Thursday, October 22, 2020

Mercy

Note: This blog post has been retracted, since I no longer think of it as a good representation of how I think about its topic. I may, or may not, have written a better post about the same topic since; check the full list of posts.

Mercy should clearly be defined in relation to justice, on which I have already written. That blog post left a gap for some further explanation of mercy, which I will now try to give. (This post is a sequel to that one, and §§1–3 of it apply here too.)

A brief excursus on the physician theory. As I said, most clearly in the fifth footnote of that post, “mercy” to criminals is unjust according to that conception, if it is conceived of as involving not punishing them, or lowering the degree of their punishment from the amount you think they need. Someone holding the physician theory might therefore define “mercy” differently – I have once heard one such person say that “mercy” would be to punish an evildoer, while “justice” would be to not punish him, since this leaves him with his just desert, viz., the injustice in his soul which comes from his evil act. I will no longer entertain physician notions in this post.

Mercy, then, according to my view of the debt theory of justice, should be defined as destroying a right that you have, whether this right be a monetary debt or a ‘debt of justice’ – a right to punish. A right, in turn, is defined simply as another person’s obligation towards you, which means mercy can equally be defined as the relieving a man of his obligation. If it is the case that some rights are indestructible, i.e., some obligations cannot be relieved, then mercy is simply impossible with respect to those rights.

It can then, in my opinion, never be unjust to forgive a debt or a criminal – your rights, like your property, may in justice usually be done with as you like. I think it may be wrong to do so, but the mode of its being wrong is that it is imprudent, or unwise. And the reason of its being imprudent is that it fails to fulfill certain conditions of prudence. I have been able to think of two of them, which I currently believe to be exhaustive; what follows is my statement of them.

1. The will condition: It is imprudent to forgive a man if that man is more likely to do further wrong if forgiven than if not forgiven.

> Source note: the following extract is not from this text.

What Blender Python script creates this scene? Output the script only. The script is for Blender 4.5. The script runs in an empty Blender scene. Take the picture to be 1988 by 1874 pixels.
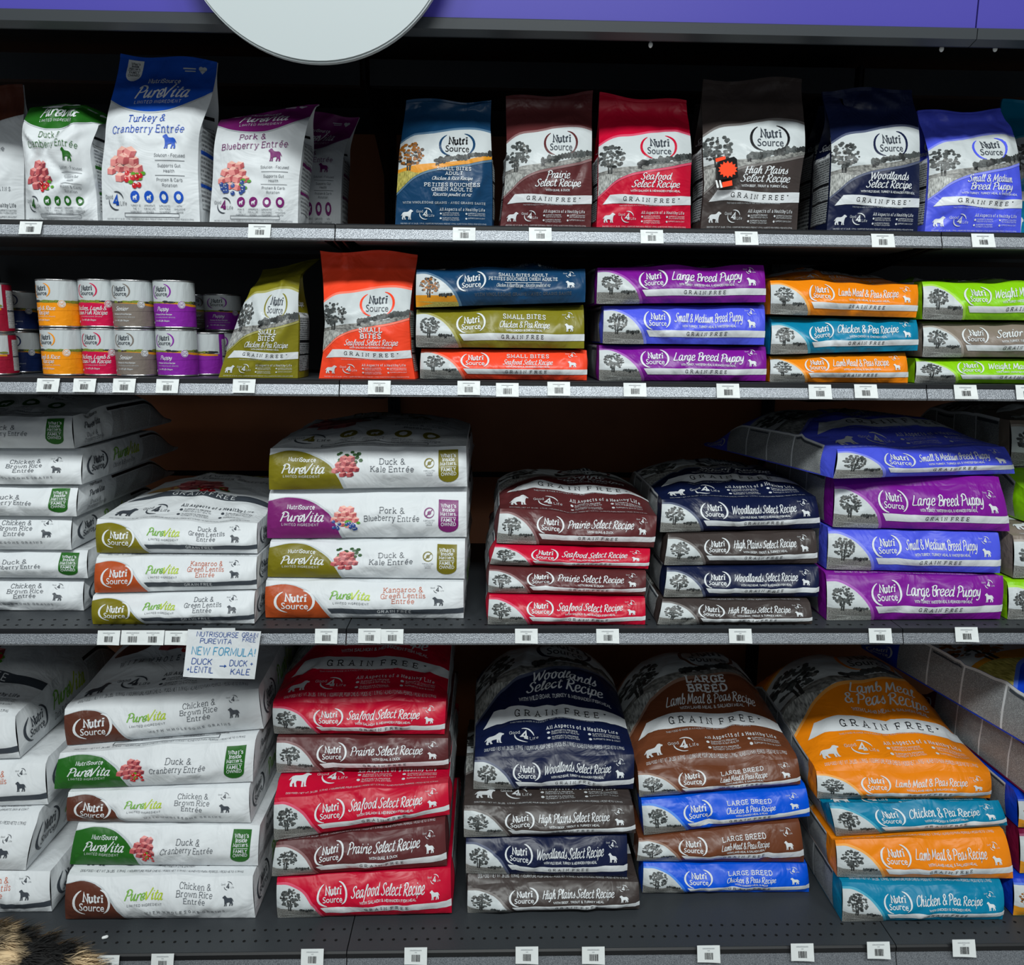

I believe this one is uncontroversial. It is often held to be a purpose of punishment that it incapacitates the criminal, or removes him from society. I do not believe that this is a requirement of justice, but of prudence. If punishment may be demanded in a way that protects society from further harm, it is unwise to demand it in another way – e.g., to inflict corporal punishment when the criminal may be better prevented from doing further wrong by being jailed –, or to fail to demand it by way of forgiveness.

This is also true with monetary debts, although it is more difficult to apply to them. Prudence demands that you do not forgive a debtor if you know that he is likely to use his money to do wrong.

2. The knowledge condition: It is imprudent to forgive a man who will not acknowledge that he is in debt.

I believe this one is very controversial. Yet, it seems self-evidently true to me. I can think of a few considerations that may support it, but neither amounts to an argument:

  1. Doing this is bad for the debtor, since it tends to allow him to get into the vicious habit of neglecting his debts.
  2. It tends to have the appearance, to onlookers, of rewarding the behavior of forgetting or denying a debt, which encourages this bad behavior in them.
Even if neither consideration seems to apply to a particular case, though, I would still find it imprudent to forgive a criminal who does not acknowledge that he did wrong, or to forgive a debtor who does not acknowledge that he is in debt. I hope to one day be able to better explain this impression that I have.